Pew survey shows that contrary to popular belief, a large number of American teenagers live faith-filled lives.

There’s been a lot of talk about the rise of the “Nones” in America. According to surveys, more and more people are religiously unaffiliated.

But a new Pew survey suggests that religion is alive and well among young people—even in public schools.

The survey finds that about four-in-10 teens who attend public schools say they commonly (either “often” or “sometimes”) see other students praying before sporting events at school. About half of U.S. teens who attend public school say they commonly see other students in their school wearing religious clothing (such as an Islamic headscarf) or jewelry with religious symbols (such as a necklace with a cross or a Star of David). And about a quarter of teens who attend public schools say they often or sometimes see students invite other students to religious youth groups or worship services.

Pew reports that about one-in-six (16%) often or sometimes see other students praying before lunch in their public school. And 8% report that they commonly see other teenagers reading religious scripture outside of class during the school day.

Eight percent of teens in public schools say they commonly see all five (3%) or four out of five (5%) of these activities. A third of students say they often or sometimes see two (20%) or three (13%) of these forms of religious expression in their public school, while 26% say they commonly see just one. And a third of public school teens (32%) say they rarely or never see any of these religious expressions by fellow students (or they did not answer the questions).

The survey also asked about two kinds of teacher-led classroom activities. It finds that 8% of public school students say they have ever had a teacher lead their class in prayer—an action that American courts have ruled is a violation of the Establishment Clause of the Constitution. An identical share (8%) say they have had a teacher read from the Bible as an example of literature, which the courts have said is acceptable.

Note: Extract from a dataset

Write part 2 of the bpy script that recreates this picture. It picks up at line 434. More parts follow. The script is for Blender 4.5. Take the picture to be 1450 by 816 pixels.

Both of these experiences are more common in the South (where 12% of public school students say a teacher has led their class in prayer, and 13% say a teacher has read to them from the Bible as literature) than in the Northeast (where just 2% say a teacher has lead them in prayer, and 3% say a teacher has read from the Bible as an example of literature).

Nationwide, roughly four-in-10 teens (including 68% of evangelical Protestant teens) who go to public school say they think it is “appropriate” for a teacher to lead a class in prayer.

The survey of 1,811 U.S. adolescents ages 13 to 17 was conducted online from March 29 to April 14, 2019. It included teens from many religious backgrounds, including non-Christian faiths, such as Judaism, Islam, Buddhism and Hinduism.

Other findings in the report include:

  • Teens who identify as evangelical Protestants are much more likely than Catholics and mainline Protestants to participate in religious activities in their public school, such as praying before lunch or inviting other students to their worship services or a religious youth group.
  • Most American teens (64%) say they rarely or never discuss religion with their friends, and only 5% say they often engage in such discussions. Again, evangelical Protestants are much more likely than others to engage in this type of religious behavior; roughly six-in-10 evangelical teens say they sometimes (47%) or often (11%) talk to their friends about religion, compared with four-in-10 mainline Protestant teens, a third of Catholics and about one-in-five religious “nones” who at least sometimes discuss religion with friends.